Quote the listing below in its entirety.

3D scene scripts

□ □ □

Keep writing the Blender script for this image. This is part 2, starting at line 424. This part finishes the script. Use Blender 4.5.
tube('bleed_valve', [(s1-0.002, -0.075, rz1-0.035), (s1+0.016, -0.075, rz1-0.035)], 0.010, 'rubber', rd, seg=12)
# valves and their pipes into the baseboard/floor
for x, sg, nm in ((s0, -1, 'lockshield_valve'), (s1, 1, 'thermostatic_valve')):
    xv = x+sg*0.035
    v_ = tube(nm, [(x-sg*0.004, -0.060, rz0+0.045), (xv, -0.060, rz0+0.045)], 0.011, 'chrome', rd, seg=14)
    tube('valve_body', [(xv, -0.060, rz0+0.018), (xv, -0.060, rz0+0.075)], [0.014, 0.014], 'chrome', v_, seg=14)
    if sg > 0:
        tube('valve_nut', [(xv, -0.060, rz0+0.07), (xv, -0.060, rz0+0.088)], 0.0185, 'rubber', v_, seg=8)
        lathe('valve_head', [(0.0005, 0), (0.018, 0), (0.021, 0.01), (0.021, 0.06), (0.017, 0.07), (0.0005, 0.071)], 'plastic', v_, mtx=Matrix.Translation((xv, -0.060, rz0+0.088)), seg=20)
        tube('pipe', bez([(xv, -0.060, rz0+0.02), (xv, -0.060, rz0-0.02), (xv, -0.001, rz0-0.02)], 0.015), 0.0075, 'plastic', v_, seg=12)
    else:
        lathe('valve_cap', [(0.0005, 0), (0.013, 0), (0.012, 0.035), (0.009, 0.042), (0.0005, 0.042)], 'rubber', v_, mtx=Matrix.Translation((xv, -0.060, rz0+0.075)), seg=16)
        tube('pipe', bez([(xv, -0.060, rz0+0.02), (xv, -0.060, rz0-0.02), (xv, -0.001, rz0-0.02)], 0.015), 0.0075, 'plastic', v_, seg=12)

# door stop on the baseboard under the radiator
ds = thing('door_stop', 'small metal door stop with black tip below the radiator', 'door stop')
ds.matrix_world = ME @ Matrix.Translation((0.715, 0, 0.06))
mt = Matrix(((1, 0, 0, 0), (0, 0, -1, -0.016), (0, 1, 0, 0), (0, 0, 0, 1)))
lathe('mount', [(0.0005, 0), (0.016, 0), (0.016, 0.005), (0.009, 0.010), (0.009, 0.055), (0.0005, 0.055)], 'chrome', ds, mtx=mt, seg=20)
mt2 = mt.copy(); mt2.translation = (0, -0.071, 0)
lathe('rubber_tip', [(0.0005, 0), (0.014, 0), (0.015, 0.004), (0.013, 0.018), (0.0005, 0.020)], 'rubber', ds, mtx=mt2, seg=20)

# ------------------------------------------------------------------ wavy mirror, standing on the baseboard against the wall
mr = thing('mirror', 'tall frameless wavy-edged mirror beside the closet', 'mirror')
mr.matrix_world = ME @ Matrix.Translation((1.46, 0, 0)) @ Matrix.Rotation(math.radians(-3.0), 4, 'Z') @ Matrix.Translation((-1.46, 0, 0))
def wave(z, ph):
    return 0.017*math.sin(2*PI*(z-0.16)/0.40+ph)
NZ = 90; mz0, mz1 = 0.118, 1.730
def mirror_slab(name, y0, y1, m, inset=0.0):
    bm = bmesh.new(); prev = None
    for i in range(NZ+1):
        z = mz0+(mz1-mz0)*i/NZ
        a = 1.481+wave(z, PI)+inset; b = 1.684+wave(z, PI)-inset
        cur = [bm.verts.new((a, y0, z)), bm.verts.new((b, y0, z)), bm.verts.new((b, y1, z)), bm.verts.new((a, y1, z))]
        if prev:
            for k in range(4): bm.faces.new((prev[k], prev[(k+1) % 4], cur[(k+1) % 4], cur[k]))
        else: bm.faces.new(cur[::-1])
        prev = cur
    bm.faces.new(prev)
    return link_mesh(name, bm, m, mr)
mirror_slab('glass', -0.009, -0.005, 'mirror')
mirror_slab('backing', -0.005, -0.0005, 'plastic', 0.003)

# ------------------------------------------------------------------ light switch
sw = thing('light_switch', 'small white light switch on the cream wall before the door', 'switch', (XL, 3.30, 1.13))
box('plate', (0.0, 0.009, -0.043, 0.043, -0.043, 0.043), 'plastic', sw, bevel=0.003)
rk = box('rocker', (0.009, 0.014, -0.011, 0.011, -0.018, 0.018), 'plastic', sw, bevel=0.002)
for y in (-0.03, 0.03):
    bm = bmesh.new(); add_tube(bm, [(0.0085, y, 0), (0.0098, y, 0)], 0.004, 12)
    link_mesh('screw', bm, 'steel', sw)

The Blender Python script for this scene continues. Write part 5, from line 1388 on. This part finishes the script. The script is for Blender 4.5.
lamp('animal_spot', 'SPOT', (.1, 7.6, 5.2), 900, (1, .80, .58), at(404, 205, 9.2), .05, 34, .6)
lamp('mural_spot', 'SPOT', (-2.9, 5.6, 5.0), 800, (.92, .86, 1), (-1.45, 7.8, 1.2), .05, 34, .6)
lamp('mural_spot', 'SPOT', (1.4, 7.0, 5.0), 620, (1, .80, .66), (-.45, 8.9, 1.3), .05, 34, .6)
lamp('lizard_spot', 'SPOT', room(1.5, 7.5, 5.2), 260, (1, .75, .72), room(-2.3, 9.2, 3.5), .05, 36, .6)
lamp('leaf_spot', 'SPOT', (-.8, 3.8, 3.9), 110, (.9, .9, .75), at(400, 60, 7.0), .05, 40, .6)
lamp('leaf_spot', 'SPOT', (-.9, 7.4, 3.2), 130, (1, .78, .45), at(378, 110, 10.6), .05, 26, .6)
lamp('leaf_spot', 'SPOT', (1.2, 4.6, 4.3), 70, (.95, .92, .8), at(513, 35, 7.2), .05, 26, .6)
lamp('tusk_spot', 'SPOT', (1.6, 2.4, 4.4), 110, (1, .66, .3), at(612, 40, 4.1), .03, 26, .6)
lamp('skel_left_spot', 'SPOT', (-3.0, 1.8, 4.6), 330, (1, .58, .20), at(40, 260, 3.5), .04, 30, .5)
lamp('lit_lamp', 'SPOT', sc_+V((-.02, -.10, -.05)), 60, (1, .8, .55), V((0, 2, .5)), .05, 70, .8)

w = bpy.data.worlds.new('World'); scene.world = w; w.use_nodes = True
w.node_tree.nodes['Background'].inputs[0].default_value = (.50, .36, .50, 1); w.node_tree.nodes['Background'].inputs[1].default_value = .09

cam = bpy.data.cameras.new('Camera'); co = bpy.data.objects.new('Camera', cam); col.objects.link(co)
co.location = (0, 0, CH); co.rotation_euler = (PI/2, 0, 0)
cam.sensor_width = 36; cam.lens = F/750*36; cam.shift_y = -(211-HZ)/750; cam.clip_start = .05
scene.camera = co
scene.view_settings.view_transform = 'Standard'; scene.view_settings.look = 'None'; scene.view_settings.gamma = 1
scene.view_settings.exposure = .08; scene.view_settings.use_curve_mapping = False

□ □ □

ANSWER TO THIS TASK.
Keep writing the Blender script for this image. This is part 2, starting at line 424. This part finishes the script. Use Blender 4.5.
tube('bleed_valve', [(s1-0.002, -0.075, rz1-0.035), (s1+0.016, -0.075, rz1-0.035)], 0.010, 'rubber', rd, seg=12)
# valves and their pipes into the baseboard/floor
for x, sg, nm in ((s0, -1, 'lockshield_valve'), (s1, 1, 'thermostatic_valve')):
    xv = x+sg*0.035
    v_ = tube(nm, [(x-sg*0.004, -0.060, rz0+0.045), (xv, -0.060, rz0+0.045)], 0.011, 'chrome', rd, seg=14)
    tube('valve_body', [(xv, -0.060, rz0+0.018), (xv, -0.060, rz0+0.075)], [0.014, 0.014], 'chrome', v_, seg=14)
    if sg > 0:
        tube('valve_nut', [(xv, -0.060, rz0+0.07), (xv, -0.060, rz0+0.088)], 0.0185, 'rubber', v_, seg=8)
        lathe('valve_head', [(0.0005, 0), (0.018, 0), (0.021, 0.01), (0.021, 0.06), (0.017, 0.07), (0.0005, 0.071)], 'plastic', v_, mtx=Matrix.Translation((xv, -0.060, rz0+0.088)), seg=20)
        tube('pipe', bez([(xv, -0.060, rz0+0.02), (xv, -0.060, rz0-0.02), (xv, -0.001, rz0-0.02)], 0.015), 0.0075, 'plastic', v_, seg=12)
    else:
        lathe('valve_cap', [(0.0005, 0), (0.013, 0), (0.012, 0.035), (0.009, 0.042), (0.0005, 0.042)], 'rubber', v_, mtx=Matrix.Translation((xv, -0.060, rz0+0.075)), seg=16)
        tube('pipe', bez([(xv, -0.060, rz0+0.02), (xv, -0.060, rz0-0.02), (xv, -0.001, rz0-0.02)], 0.015), 0.0075, 'plastic', v_, seg=12)

# door stop on the baseboard under the radiator
ds = thing('door_stop', 'small metal door stop with black tip below the radiator', 'door stop')
ds.matrix_world = ME @ Matrix.Translation((0.715, 0, 0.06))
mt = Matrix(((1, 0, 0, 0), (0, 0, -1, -0.016), (0, 1, 0, 0), (0, 0, 0, 1)))
lathe('mount', [(0.0005, 0), (0.016, 0), (0.016, 0.005), (0.009, 0.010), (0.009, 0.055), (0.0005, 0.055)], 'chrome', ds, mtx=mt, seg=20)
mt2 = mt.copy(); mt2.translation = (0, -0.071, 0)
lathe('rubber_tip', [(0.0005, 0), (0.014, 0), (0.015, 0.004), (0.013, 0.018), (0.0005, 0.020)], 'rubber', ds, mtx=mt2, seg=20)

# ------------------------------------------------------------------ wavy mirror, standing on the baseboard against the wall
mr = thing('mirror', 'tall frameless wavy-edged mirror beside the closet', 'mirror')
mr.matrix_world = ME @ Matrix.Translation((1.46, 0, 0)) @ Matrix.Rotation(math.radians(-3.0), 4, 'Z') @ Matrix.Translation((-1.46, 0, 0))
def wave(z, ph):
    return 0.017*math.sin(2*PI*(z-0.16)/0.40+ph)
NZ = 90; mz0, mz1 = 0.118, 1.730
def mirror_slab(name, y0, y1, m, inset=0.0):
    bm = bmesh.new(); prev = None
    for i in range(NZ+1):
        z = mz0+(mz1-mz0)*i/NZ
        a = 1.481+wave(z, PI)+inset; b = 1.684+wave(z, PI)-inset
        cur = [bm.verts.new((a, y0, z)), bm.verts.new((b, y0, z)), bm.verts.new((b, y1, z)), bm.verts.new((a, y1, z))]
        if prev:
            for k in range(4): bm.faces.new((prev[k], prev[(k+1) % 4], cur[(k+1) % 4], cur[k]))
        else: bm.faces.new(cur[::-1])
        prev = cur
    bm.faces.new(prev)
    return link_mesh(name, bm, m, mr)
mirror_slab('glass', -0.009, -0.005, 'mirror')
mirror_slab('backing', -0.005, -0.0005, 'plastic', 0.003)

# ------------------------------------------------------------------ light switch
sw = thing('light_switch', 'small white light switch on the cream wall before the door', 'switch', (XL, 3.30, 1.13))
box('plate', (0.0, 0.009, -0.043, 0.043, -0.043, 0.043), 'plastic', sw, bevel=0.003)
rk = box('rocker', (0.009, 0.014, -0.011, 0.011, -0.018, 0.018), 'plastic', sw, bevel=0.002)
for y in (-0.03, 0.03):
    bm = bmesh.new(); add_tube(bm, [(0.0085, y, 0), (0.0098, y, 0)], 0.004, 12)
    link_mesh('screw', bm, 'steel', sw)

The Blender Python script for this scene continues. Write part 5, from line 1388 on. This part finishes the script. The script is for Blender 4.5.
lamp('animal_spot', 'SPOT', (.1, 7.6, 5.2), 900, (1, .80, .58), at(404, 205, 9.2), .05, 34, .6)
lamp('mural_spot', 'SPOT', (-2.9, 5.6, 5.0), 800, (.92, .86, 1), (-1.45, 7.8, 1.2), .05, 34, .6)
lamp('mural_spot', 'SPOT', (1.4, 7.0, 5.0), 620, (1, .80, .66), (-.45, 8.9, 1.3), .05, 34, .6)
lamp('lizard_spot', 'SPOT', room(1.5, 7.5, 5.2), 260, (1, .75, .72), room(-2.3, 9.2, 3.5), .05, 36, .6)
lamp('leaf_spot', 'SPOT', (-.8, 3.8, 3.9), 110, (.9, .9, .75), at(400, 60, 7.0), .05, 40, .6)
lamp('leaf_spot', 'SPOT', (-.9, 7.4, 3.2), 130, (1, .78, .45), at(378, 110, 10.6), .05, 26, .6)
lamp('leaf_spot', 'SPOT', (1.2, 4.6, 4.3), 70, (.95, .92, .8), at(513, 35, 7.2), .05, 26, .6)
lamp('tusk_spot', 'SPOT', (1.6, 2.4, 4.4), 110, (1, .66, .3), at(612, 40, 4.1), .03, 26, .6)
lamp('skel_left_spot', 'SPOT', (-3.0, 1.8, 4.6), 330, (1, .58, .20), at(40, 260, 3.5), .04, 30, .5)
lamp('lit_lamp', 'SPOT', sc_+V((-.02, -.10, -.05)), 60, (1, .8, .55), V((0, 2, .5)), .05, 70, .8)

w = bpy.data.worlds.new('World'); scene.world = w; w.use_nodes = True
w.node_tree.nodes['Background'].inputs[0].default_value = (.50, .36, .50, 1); w.node_tree.nodes['Background'].inputs[1].default_value = .09

cam = bpy.data.cameras.new('Camera'); co = bpy.data.objects.new('Camera', cam); col.objects.link(co)
co.location = (0, 0, CH); co.rotation_euler = (PI/2, 0, 0)
cam.sensor_width = 36; cam.lens = F/750*36; cam.shift_y = -(211-HZ)/750; cam.clip_start = .05
scene.camera = co
scene.view_settings.view_transform = 'Standard'; scene.view_settings.look = 'None'; scene.view_settings.gamma = 1
scene.view_settings.exposure = .08; scene.view_settings.use_curve_mapping = False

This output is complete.